Ecrit par Behloul     14-03-2011 08:53
Absolument d'accord avec ce texte! Il faut en plus 2-3 nouvelles positions:
1. Que les dits "citadins" ne soient plus aussi arrogants envers les gens de la campagne! 2. Tout nouvel investisseur dans les régions doit introduire un nouveau salaire minimal d'un ouvrier de 1000DT (et non 200Dt comme le font plusieurs entreprises étrangères en Tunisie)! 3. Que chaque nouvelle entreprise participe au financement d'un cours de langue gratuit pour tous les jeunes! Osons poser des conditions aux investisseurs et non seulement leur faire cadeau de nos ressources humaines!
 
 
#1 Complément
Ecrit par Napodelamarsa     26-01-2011 16:11
Je suis d'accord avec les idées proposées dans votre article. Cependant,j'aimerais apporter quelques précisions. Il est indispensable qu'aux efforts de l'Etat Providence, Des investisseurs privés, locaux et étrangers, la société civile locale et les jeunes en particuliers s'investissement de manière plus efficace. Exemple: certaines sociétés de service telles que les centres d'appels ne nécessitent aucune infrastructure autre que des lignes téléphonique et un matériel téléphonique léger.

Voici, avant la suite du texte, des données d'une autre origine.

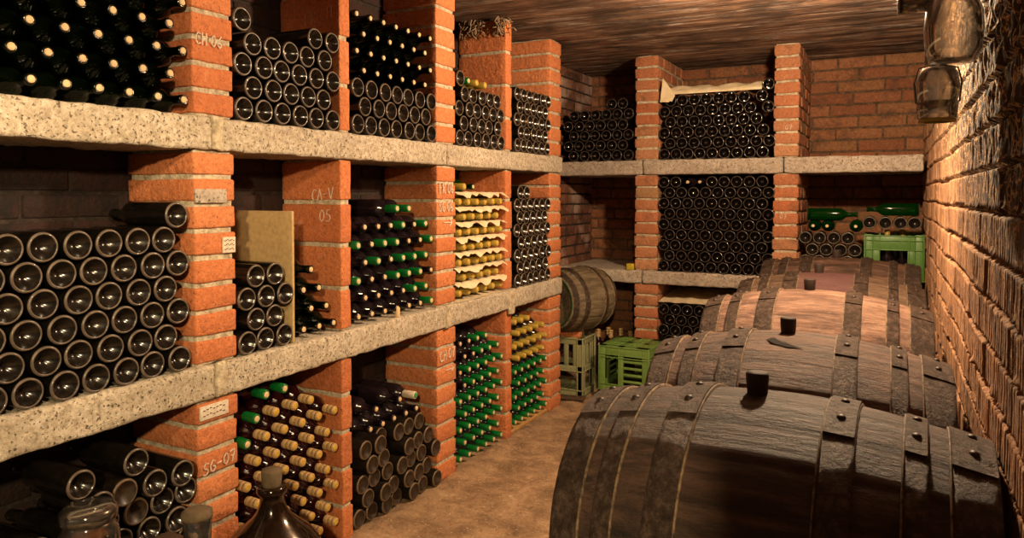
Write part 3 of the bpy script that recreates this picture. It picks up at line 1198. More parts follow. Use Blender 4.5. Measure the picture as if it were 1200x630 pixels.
# ------------------------------------------------------------------ back rack bottles
rows = []
for i in range(4):
    rows.append((US[1] + Z0 + .0718 * i, hexrow(-2.062 if i % 2 == 0 else -2.1035, .0830, 6, 'black')))
rows.append((US[1] + Z0 + .0718 * 4 + .004, hexrow(-2.062, .0830, 6, 'black')))
rows.append((US[1] + Z0 + .0718 * 5 + .004, [(-1.7715, 'black'), (-1.6885, 'black')]))
stack(rows, 'end rack corner bay', 'bottles in the end rack corner bay', 'back', pjit=.008)
rows = []
for i in range(6):
    s = -1.389 if i % 2 == 0 else -1.3485
    rows.append((US[1] + Z0 - .002 + .0728 * i, hexrow(s, .0812, 9 if i < 3 else (8 if i < 5 else 7), 'black')))
rows[4][1].append((-.7085, 'black'))
rows[5][1].append((-.7480, 'black'))
rows.append((US[1] + Z0 - .002 + .0728 * 6, [(-.7090, 'black')]))
stack(rows, 'end rack papered bay', 'bottles in the end rack papered bay', 'back', pjit=.008)
rows = []
for i in range(9):
    s = -1.389 if i % 2 == 0 else -1.3485
    if i == 8:
        it = hexrow(-1.389, .0812, 9, lambda k: 'corkedplum' if k in (2, 3) else 'black')
    else:
        it = hexrow(s, .0812, 9, 'black')
    rows.append((.828 + Z0 + .0722 * i, it))
stack(rows, 'end rack middle bay', 'bottles in the end rack middle bay', 'back', pjit=.004)
rows = []
for i in range(4):
    s = -1.384 if i % 2 else -1.343
    rows.append((.352 + .0722 * i, hexrow(s, .0815, 6, 'black')))
stack(rows, 'end rack floor bay', 'bottles in the end rack floor bay', 'back')
m = MB()
brick_rows(m, -1.428, -.68, BY + .01, WY - .02, 0, .310, .0775, .25, None, seg=.1)
struct(m.build('brick_plinth', [M['brick_pale'], M['mortar']]), 'low brick plinth under the floor bay bottles of the end rack', 'plinth')
# right-hand bay, bottles left of the green crate
rows = []
for i in range(4):
    s = -.4725 if i % 2 else -.432
    rows.append((.828 + Z0 + .0735 * i, hexrow(s, .0818, 5 if i % 2 else 4, 'base')))
rows = [(z, [(x, k) for x, k in it if x < -.18]) for z, it in rows]
stack(rows, 'end rack crate bay', 'bottles beside the green crate', 'back')
for k, x in enumerate((-.432, -.350, -.186)):
    o = take('brightcork')
    o.location = (x, BY + .33, .828 + Z0 + .0735 * 4)
    o.rotation_euler = (0, 0, pi / 2)
    tag(o, f'green glass bottle, cork outward, {ORD[k]} from left atop stack beside green crate', 'bottle', 'corked bottles atop the crate bay stack')
o = copy_tree(PR['bright'])
o.location = (-.475, BY + .12, .828 + Z0 + .0735 * 5 - .002)
o.rotation_euler = (0, 0, pi)
tag(o, 'bright green bottle lying sideways atop the stack, neck pointing right', 'bottle')
o = PR['bright']
o.location = (.165, BY + .20, 1.267)
o.rotation_euler = (0, 0, 0)
tag(o, 'dark green bottle lying sideways above the crate, neck pointing left', 'bottle')
# bottles lying on the crate
for k, x in enumerate((-.098, -.010, .072, .150)):
    if k == 3:
        x = .148
    o = copy_tree(PR['base'])
    o.location = (x - .012, BY + .06, 1.187)
    o.rotation_euler = (0, 0, -pi / 2)
    tag(o, f'dark bottle, base outward, {ORD[k]} from left on top of the bright green crate', 'bottle', 'bottles lying on the bright green crate')


# ------------------------------------------------------------------ crates
def crate(loc, sx, sy, sz, mat, label, style, rz=0.0):
    """plastic bottle crate: origin at the near left floor corner; panels, rails and slats as bars"""
    root = empty('plastic_crate', loc, rz)
    tag(root, label, 'crate')
    m = MB()
    t = .010
    p = .045                                   # corner posts
    def B(*a):
        m.rbox(*a, 0, .003, 0, 0)

    for (cx, cy) in ((0, 0), (sx, 0), (0, sy), (sx, sy)):
        x0, x1 = (cx, cx + p) if cx == 0 else (cx - p, cx)
        y0, y1 = (cy, cy + p) if cy == 0 else (cy - p, cy)
        B(x0, x1, y0 if cy == 0 else y1 - t, y0 + t if cy == 0 else y1, 0, sz)
        B(x0 if cx == 0 else x1 - t, x0 + t if cx == 0 else x1, y0, y1, 0, sz)
        m.build('corner_post', mat, root)
        m = MB()

    def panel(name, ln, place, kind):
        nonlocal m
        m = MB()

        def bar(a0, a1, z0, z1, th=t, out=0.0):
            if place == 'front':
                B(a0, a1, -out, th, z0, z1)
            elif place == 'back':
                B(a0, a1, sy - th, sy + out, z0, z1)
            elif place == 'left':
                B(-out, th, a0, a1, z0, z1)
            else:
                B(sx - th, sx + out, a0, a1, z0, z1)
        if kind == 'upturned':
            bar(p, ln - p, 0, sz * .13)
            bar(p, ln - p, sz * .80, sz * .97)
            bar(ln * .40, ln * .50, sz * .13, sz * .80)
            for k in range(4):
                z = sz * (.22 + .145 * k)
                bar(ln * .50, ln - p, z, z + sz * .055)
            for z in (sz * .14, sz * .74, sz * .80, sz * .97):
                bar(0, ln, z, z + .006, t, .005)
            for a in (0, ln * .40, ln - .005):
                bar(a, a + .005, 0, sz, t, .005)
        elif kind == 'window':
            bar(p, ln - p, sz * .66, sz * .97)
            bar(p, ln - p, 0, sz * .30)
            bar(p, ln * .27, sz * .30, sz * .66)
            bar(ln * .73, ln - p, sz * .30, sz * .66)
            for z in (sz * .28, sz * .66, sz * .86, sz * .96):
                bar(0, ln, z, z + .007, t, .006)
            for a in (0, ln * .25, ln * .75, ln - .006):
                bar(a, a + .006, 0, sz, t, .005)
        elif kind == 'twotier':
            bar(0, ln, 0, sz * .10)
            bar(0, ln, sz * .42, sz * .52)
            bar(0, ln, sz * .88, sz)
            for a in (.16, .34, .62, .80):
                bar(ln * a, ln * (a + .09), sz * .52, sz * .88)
            for a in (.02, .9):
                bar(ln * a, ln * (a + .08), sz * .10, sz * .42)
            for z in (sz * .10, sz * .42, sz * .97):
                bar(-.003, ln + .003, z, z + .007, t, .006)
            for a in (0, ln * .12, ln * .88, ln - .006):
                bar(a, a + .006, 0, sz, t, .005)
        m.build(name, mat, root)
    for place, ln in (('front', sx), ('back', sx), ('left', sy), ('right', sy)):
        panel('side_panel', ln, place, style)
    m = MB()
    zt = sz if style == 'upturned' else .02
    for k in range(9):
        a = t + (sx - 2 * t - .016) * k / 8
        B(a, a + .016, t, sy - t, zt - .012, zt - .002)
    for k in range(7):
        a = t + (sy - 2 * t - .016) * k / 6
        B(t, sx - t, a, a + .016, zt - .010, zt)
    if style == 'upturned':
        B(0, sx, 0, .05, zt - .012, zt)
        B(0, sx, sy - .05, sy, zt - .012, zt)
        B(0, .05, 0, sy, zt - .012, zt)
        B(sx - .09, sx, 0, sy, zt - .012, zt)
        B(sx * .38, sx * .52, 0, sy, zt - .012, zt)
        B(.05, sx - .05, sy * .42, sy * .55, zt - .012, zt)
    m.build('base_grid', mat, root)
    return root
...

Ces centres sont généralement concentrés sur le Grand Tunis pour la simple et bonne raison que les compétences linguistiques (Anglais, Italie, Fançais)sont absentes dans ces régions (qui privilègie une culture purement arabo-orientale) De fait, c'est tout un secteur qui se retrouve exclu de ces régions. Une opération de sensibilisation à ce niveau serait bénéfique.